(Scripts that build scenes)
━━━━━━━━━━
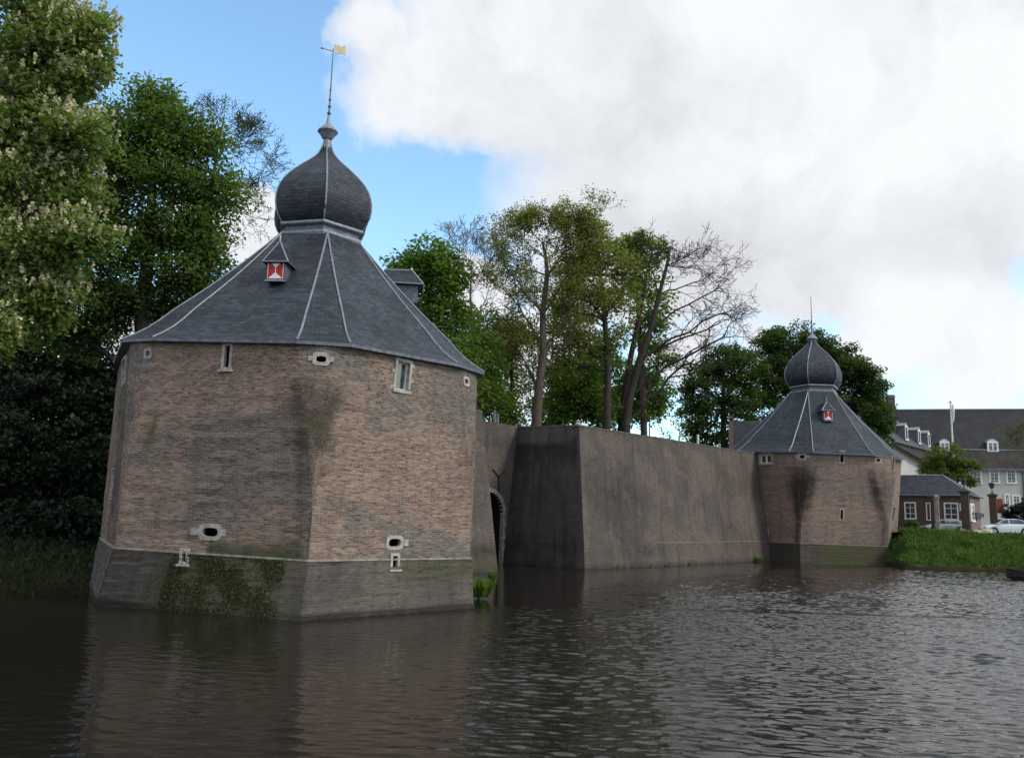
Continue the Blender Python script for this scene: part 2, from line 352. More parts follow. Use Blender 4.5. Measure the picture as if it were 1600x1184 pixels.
# ------------------------------------------------------------------ water
def water_mat():
    m, t, p = newmat('moat_water')
    g = N(t, 'ShaderNodeNewGeometry'); at_ = N(t, 'ShaderNodeAttribute', attribute_name='ruffle')
    n1 = noise(t, g.outputs['Position'], 6.5, 3, .55, .4)
    h = mth(t, 'MULTIPLY', n1, mth(t, 'ADD', mth(t, 'MULTIPLY', at_.outputs['Fac'], .85), .15))
    bp = N(t, 'ShaderNodeBump', i_Strength=1., i_Distance=.012); t.links.new(h, bp.inputs['Height'])
    t.links.new(bp.outputs[0], p.inputs['Normal'])
    p.inputs['Base Color'].default_value = (.014, .012, .009, 1); p.inputs['Roughness'].default_value = .03; p.inputs['IOR'].default_value = 1.34
    return m
m_water = water_mat()
def make_water():
    """one sheet: finely rippled where the moat lies open, plain far out"""
    rg = np.random.default_rng(2); nw = 54
    lam = .18*(.72/.18)**(rg.random(nw)**1.4); th = radians(-100)+rg.normal(size=nw)*.42; ph = rg.random(nw)*2*pi
    amp = lam**.95; k = 2*pi/lam; amp *= .215/np.sqrt(np.sum((amp*k)**2)/2)
    kx, ky = (k*np.cos(th)).astype(np.float32), (k*np.sin(th)).astype(np.float32)
    def field(x, y):
        xe = np.interp(y, [8, 18, 30, 45, 55, 65, 80], [-2.5, -1.5, .5, 4, 10, 19, 31]); a = np.clip((x-xe+2.5)/8, 0, 1); a = a*a*(3-2*a)
        pat = .82+.18*np.sin(x*.35+np.sin(y*.21)*1.7)*np.sin(y*.27+1.)+.15*np.sin(x*.11-y*.17)
        a = np.clip((.20+.80*a)*pat, 0, 1.2)
        h = np.zeros_like(x)
        for i in range(nw): s_ = np.sin(kx[i]*x+ky[i]*y+ph[i]); h += amp[i]*(s_+.22*s_*s_)
        return h*a, a
    V, F, Rf, off = [], [], [], 0
    def patch(x0, x1, y0, y1, dx, dy):
        nonlocal off
        nx, ny = int(round((x1-x0)/dx)), int(round((y1-y0)/dy)); X, Y = np.meshgrid(np.linspace(x0, x1, nx+1, dtype=np.float32), np.linspace(y0, y1, ny+1, dtype=np.float32))
        h, a = field(X, Y)
        e = np.minimum(np.minimum(X-x0, x1-X), np.minimum(Y-y0, y1-Y)); h = h*np.clip(e/.5, 0, 1)
        V.append(np.stack([X, Y, h], -1).reshape(-1, 3)); Rf.append(a.ravel())
        i = np.arange(ny)[:, None]*(nx+1)+np.arange(nx)[None, :]; F.append((np.stack([i, i+1, i+nx+2, i+nx+1], -1).reshape(-1, 4)+off)); off += (nx+1)*(ny+1)
    patch(-20, 28, 7.5, 33, .05, .034); patch(-22, 58, 33, 84, .1, .07)
    for x0, x1, y0, y1 in ((-2500, 2500, -2500, 7.5), (-2500, -20, 7.5, 33), (-2500, -22, 33, 140), (28, 2500, 7.5, 33), (58, 2500, 33, 140), (-22, 58, 84, 140)):
        V.append(np.array([(x0, y0, 0), (x1, y0, 0), (x1, y1, 0), (x0, y1, 0)], np.float32)); F.append(np.array([[0, 1, 2, 3]])+off); off += 4; Rf.append(np.ones(4)*.8)
    V = np.concatenate(V); F = np.concatenate(F).astype(np.int32); me = bpy.data.meshes.new('water')
    me.vertices.add(len(V)); me.vertices.foreach_set('co', V.ravel().astype(np.float32)); me.loops.add(F.size); me.loops.foreach_set('vertex_index', F.ravel())
    me.polygons.add(len(F)); me.polygons.foreach_set('loop_start', np.arange(0, F.size, 4, dtype=np.int32)); me.polygons.foreach_set('loop_total', np.full(len(F), 4, np.int32)); me.polygons.foreach_set('use_smooth', np.ones(len(F), bool))
    a = me.attributes.new('ruffle', 'FLOAT', 'POINT'); a.data.foreach_set('value', np.concatenate(Rf).astype(np.float32)); me.update(calc_edges=True)
    me.materials.append(m_water); o = bpy.data.objects.new('water', me); COL.objects.link(o)
    return tag(o, 'dark rippled moat water in front of the towers and wall', 'water', kind='structure')
make_water()

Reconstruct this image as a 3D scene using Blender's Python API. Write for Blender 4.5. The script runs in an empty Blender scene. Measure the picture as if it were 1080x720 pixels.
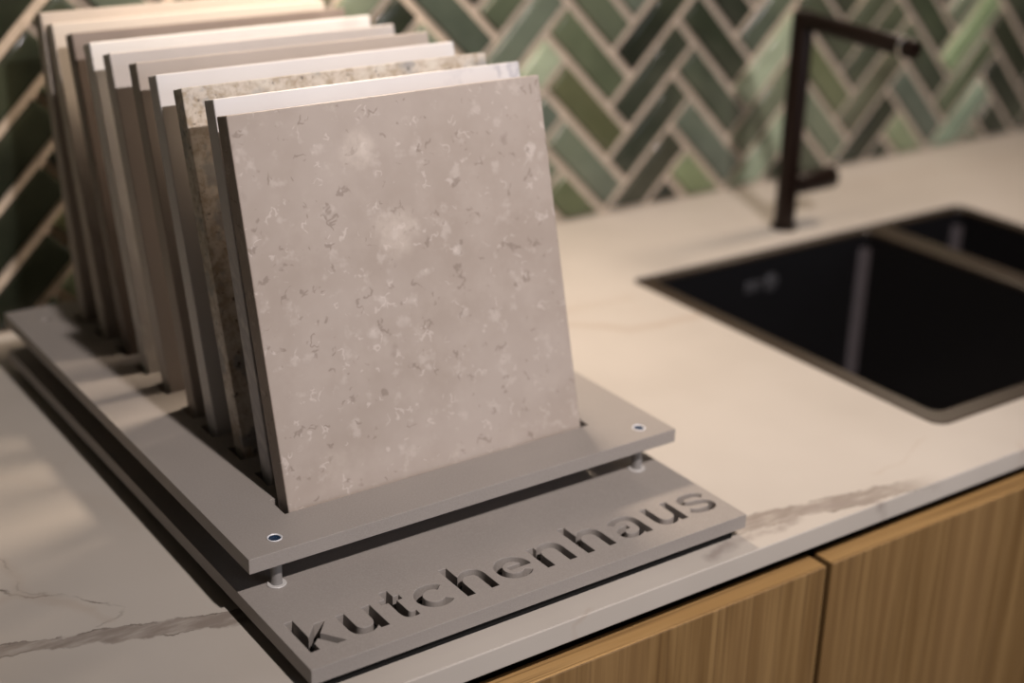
import bpy, bmesh, math, random
from mathutils import Vector, Matrix
random.seed(7)
SC = bpy.context.scene
COL = SC.collection
H = 0.90                      # height of the worktop's upper face above the floor
PI = math.pi

# ------------------------------------------------------------------ helpers
def link(o, parent=None):
    COL.objects.link(o)
    if parent: o.parent = parent
    return o
def mesh_obj(name, bm, mats, parent=None, loc=None, smooth=None):
    me = bpy.data.meshes.new(name)
    bmesh.ops.recalc_face_normals(bm, faces=bm.faces[:])
    bm.to_mesh(me); bm.free()
    for m in (mats if isinstance(mats, (list, tuple)) else [mats]): me.materials.append(m)
    if smooth is not None:
        for p in me.polygons: p.use_smooth = True
        me.set_sharp_from_angle(angle=math.radians(smooth))
    o = link(bpy.data.objects.new(name, me), parent)
    if loc: o.location = loc
    return o
def empty(name, loc, rz=0):
    o = link(bpy.data.objects.new(name, None)); o.location = loc; o.rotation_euler.z = rz
    o.empty_display_size = 0.05
    return o
def tag(o, label=None, cat=None, group=None, kind=None):
    if label: o['label'] = label
    if cat: o['category'] = cat
    if group: o['group'] = group
    if kind: o['kind'] = kind
    return o
def add_box(bm, a, b, bev=0, seg=2, mi=0):
    r = bmesh.ops.create_cube(bm, size=1)
    vs = r['verts']
    for v in vs:
        v.co = Vector([a[i] + (b[i] - a[i]) * (v.co[i] + .5) for i in range(3)])
    fs = {f for v in vs for f in v.link_faces}
    for f in fs: f.material_index = mi
    if bev:
        es = list({e for v in vs for e in v.link_edges})
        bmesh.ops.bevel(bm, geom=es, offset=bev, segments=seg, profile=.5, affect='EDGES', material=mi)
def add_lathe(bm, prof, seg=32, mat=Matrix(), mi=0):
    """profile of (radius, height) turned about the z axis of mat"""
    rings = []
    for r, h in prof:
        if r < 1e-7: rings.append([bm.verts.new(mat @ Vector((0, 0, h)))])
        else: rings.append([bm.verts.new(mat @ Vector((r*math.cos(2*PI*k/seg), r*math.sin(2*PI*k/seg), h))) for k in range(seg)])
    for A, B in zip(rings, rings[1:]):
        for k in range(seg):
            q = [A[k % len(A)], A[(k+1) % len(A)], B[(k+1) % len(B)], B[k % len(B)]]
            u = []
            for v in q:
                if v not in u: u.append(v)
            if len(u) > 2:
                f = bm.faces.new(u); f.material_index = mi
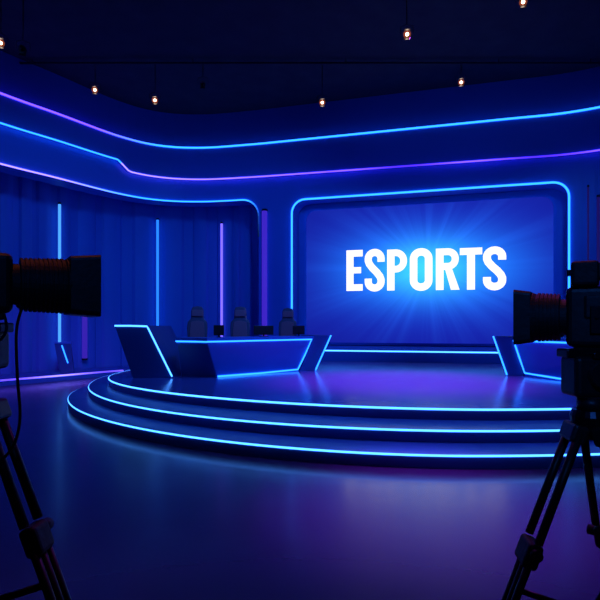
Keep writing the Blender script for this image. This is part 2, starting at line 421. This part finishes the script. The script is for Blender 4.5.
━━━━━━━━━━
* Exercise prompt *
In the listing above, find the line containing "Reconstruct this image" and the line containing "PI = math.pi", then output those two lines and everything between them exactly as written, without the images.

* Solved problem *
Reconstruct this image as a 3D scene using Blender's Python API. Write for Blender 4.5. The script runs in an empty Blender scene. Measure the picture as if it were 1080x720 pixels.
import bpy, bmesh, math, random
from mathutils import Vector, Matrix
random.seed(7)
SC = bpy.context.scene
COL = SC.collection
H = 0.90                      # height of the worktop's upper face above the floor
PI = math.pi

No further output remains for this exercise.